CS1102 Lab 3

This week's work

(My thanks go to the fine men and women of the National Weather Service Forecast Western Region Headquarters in Salt Lake City for their description of rainbows, which I have adapted for use in this worksheet.)

This lab helps you to master CSS selectors. Put your work in a new folder called lab3 (all lowercase), which you should create inside your cs1102 folder.

The following content is provided:

Download rainbow.html and save it in your cs1102\lab3 folder. It contains a couple of tags that we haven't covered but that should not be a problem in tackling this lab.

Important. For this lab, you must not modify rainbow.html.

In your lab3 folder, create a CSS stylesheet, rainbow.css (all lowercase) that causes rainbow.html to appear as it appears in rainbow.jpg.

The smaller your stylesheet is, the better!

You only need to set the color and background-color properties. And the colours I have used are: black, white, red, purple, fuchsia (the pink colour), lime (the green colour), blue and aqua (the green-blue colour).

It might be nice if you validated your CSS, like you did for lab 2: http://jigsaw.w3.org/css-validator/.

Deadline: 1pm, Tuesday 30th October (due to the public holiday).
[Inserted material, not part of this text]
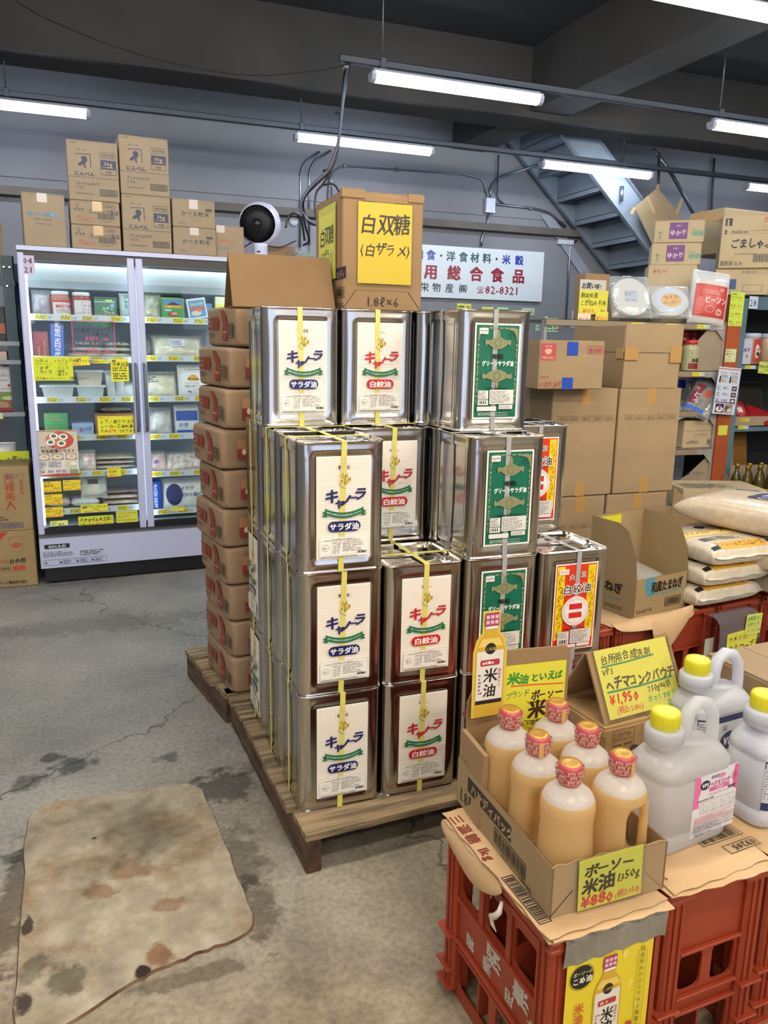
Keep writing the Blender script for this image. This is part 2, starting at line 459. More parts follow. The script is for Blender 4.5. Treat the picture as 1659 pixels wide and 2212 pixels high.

Submit rainbow.css in the usual way, this time selecting LAB3 when prompted.

Challenge exercise

Remember, challenge exercises are always optional. They do not form part of your year's work and they are not worth any marks. They are designed for those students who finish the main exercise quickly and easily, and wish to explore further.

This challenge is to find the shortest stylesheet that can do the job.

We'll make this a competition. If you think you've got a potential winner, then email me your stylesheet by the deadline. The shortest will win one of my worthless book vouchers. You can interpret short in one of two ways: fewest rules or fewest characters. As usual, judge's decision (my decision) is final.